▶ GIVEN TASK:
Take each line that has the word "this" and return it.

##############################

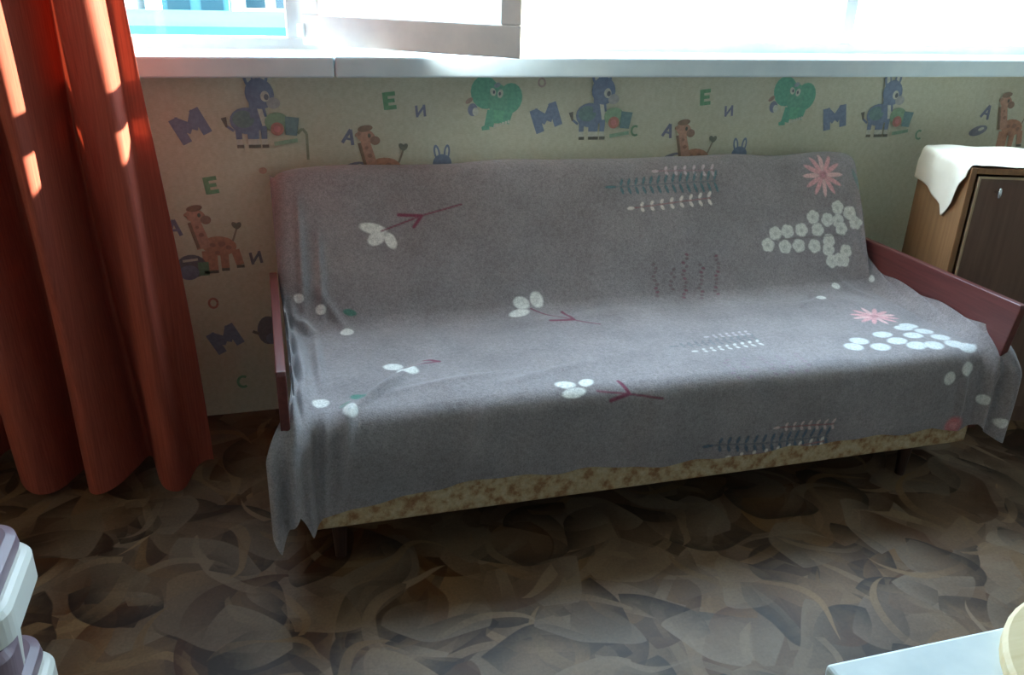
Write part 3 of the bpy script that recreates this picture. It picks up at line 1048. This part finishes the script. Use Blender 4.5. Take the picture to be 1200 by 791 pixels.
# ------------------------------------------------------------------ white and mauve plastic stool in the near left corner
def rrect(x0, x1, y0, y1, r, n=8):
    out = []
    for cx, cy, a0 in ((x1 - r, y1 - r, 0), (x0 + r, y1 - r, math.pi / 2), (x0 + r, y0 + r, math.pi), (x1 - r, y0 + r, 1.5 * math.pi)):
        for i in range(n + 1):
            a = a0 + math.pi / 2 * i / n
            out.append((cx + r * math.cos(a), cy + r * math.sin(a)))
    return out


def loft(name, sections, mat, parent, close=True):
    bm = bmesh.new()
    rows = [[bm.verts.new((p[0], p[1], z)) for p in poly] for poly, z in sections]
    n = len(rows[0])
    for a, b in zip(rows[:-1], rows[1:]):
        for i in range(n):
            bm.faces.new((a[i], a[(i + 1) % n], b[(i + 1) % n], b[i]))
    if close:
        bm.faces.new(rows[0][::-1])
        bm.faces.new(rows[-1])
    return bm_obj(name, bm, mat, parent, False)


st = empty('plastic_step_stool', (-0.70, -1.45, 0), label='white and mauve plastic step stool at the lower left edge of the photo', category='stool')
def tier(x0, x1, y0, y1, zt, zb, taper):
    loft('body', [(rrect(x0 + taper, x1 - taper, y0 + taper, y1 - taper, .05), zb), (rrect(x0 + .03, x1 - .03, y0 + .03, y1 - .03, .05), zt - .09), (rrect(x0, x1, y0, y1, .05), zt - .06), (rrect(x0, x1, y0, y1, .05), zt - .012), (rrect(x0 + .006, x1 - .006, y0 + .006, y1 - .006, .046), zt - .003), (rrect(x0 + .014, x1 - .014, y0 + .014, y1 - .014, .042), zt)], M_PWHITE, st)
    loft('tread', [(rrect(x0 + .022, x1 - .022, y0 + .01, y1 + .004, .05), zt - .010), (rrect(x0 + .018, x1 - .018, y0 + .008, y1 + .010, .05), zt + .004), (rrect(x0 + .020, x1 - .020, y0 + .010, y1 + .008, .05), zt + .022), (rrect(x0 + .034, x1 - .034, y0 + .022, y1 - .004, .04), zt + .028)], M_PMAUVE, st)
    loft('front_band', [(rrect(x0 + .03, x1 - .016, y0 - .006, y0 + .08, .035), zt - .15), (rrect(x0 + .03, x1 - .006, y0 - .012, y0 + .08, .035), zt - .13), (rrect(x0 + .03, x1 - .004, y0 - .012, y0 + .08, .035), zt - .075), (rrect(x0 + .03, x1 - .012, y0 - .006, y0 + .08, .035), zt - .062)], M_PMAUVE, st)
tier(-.20, .238, -.09, .135, .50, .0, .055)
tier(-.20, .236, -.32, .125, .27, .0, .04)

# ------------------------------------------------------------------ beyond the window: the ground below and blocks of flats
box('ground', (-150, 6, -16.2), (150, 260, -16.0), M_GROUND, kind='structure')


def block_of_flats(x, y, w, d, h, mat, label, nx, nz, rz=0.0):
    b = empty('apartment_block', (x, y, -16.0), rz, label=label, category='building', group='blocks of flats outside the window')
    box('walls', (-w / 2, 0, 0), (w / 2, d, h), mat, b)
    box('roof', (-w / 2 - .3, -.3, h), (w / 2 + .3, d + .3, h + .5), M_ROOF, b)
    me = None
    for i in range(nx):
        for k in range(nz):
            cx = -w / 2 + (i + .5) * w / nx
            cz = 1.2 + (k + .5) * (h - 1.6) / nz
            if me is None:
                o = box('window', (-.75, -.08, -.7), (.75, .05, .7), M_PANE, b)
                me = o.data
            else:
                o = bpy.data.objects.new('window', me)
                link(o, b)
            o.location = (cx, 0, cz)


block_of_flats(-4.5, 27, 13, 9, 15.0, M_CONC2, 'low slate-blue building with a flat roof just below the left window pane', 7, 5)
block_of_flats(-11.5, 62, 7, 10, 20.0, M_CONC, 'narrow white block of flats beside the curtain, seen through the left pane', 3, 6)
block_of_flats(-4.0, 66, 4.5, 10, 19.0, M_CONC2, 'narrow slate-blue block of flats in the middle of the left pane', 2, 6)
block_of_flats(2.5, 74, 7, 12, 19.5, M_CONC, 'white block of flats seen next to the open sash through the left pane', 3, 6)
block_of_flats(40, 95, 50, 12, 15.5, M_CONC, 'long pale block of flats beyond the right part of the window', 14, 1)
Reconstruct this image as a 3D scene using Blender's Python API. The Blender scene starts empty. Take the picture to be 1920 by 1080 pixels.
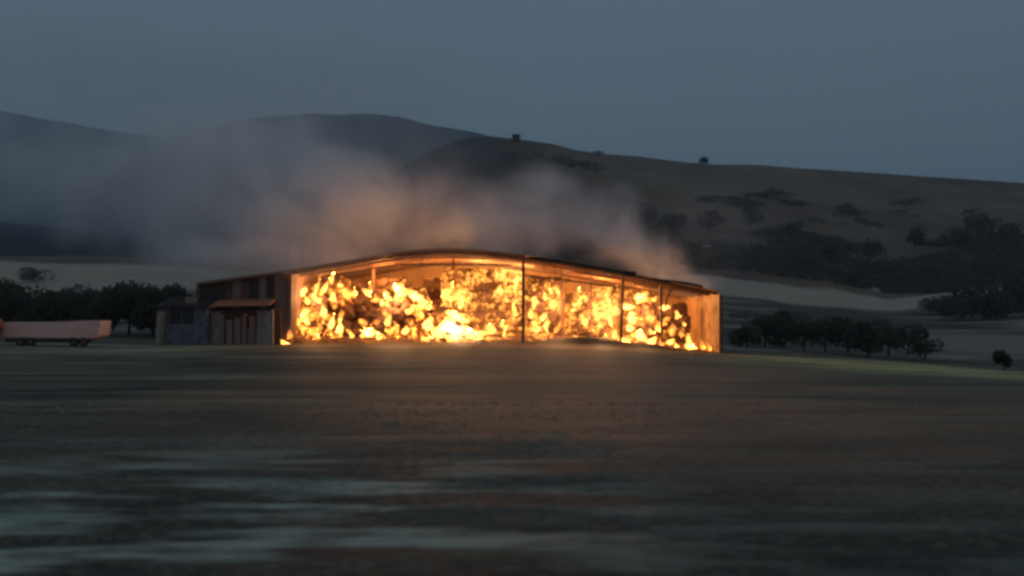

##############################

▶ RESPONSE BELOW:
Write part 3 of the bpy script that recreates this picture. It picks up at line 1048. This part finishes the script. Use Blender 4.5. Take the picture to be 1200 by 791 pixels.
Reconstruct this image as a 3D scene using Blender's Python API. The Blender scene starts empty. Take the picture to be 1920 by 1080 pixels.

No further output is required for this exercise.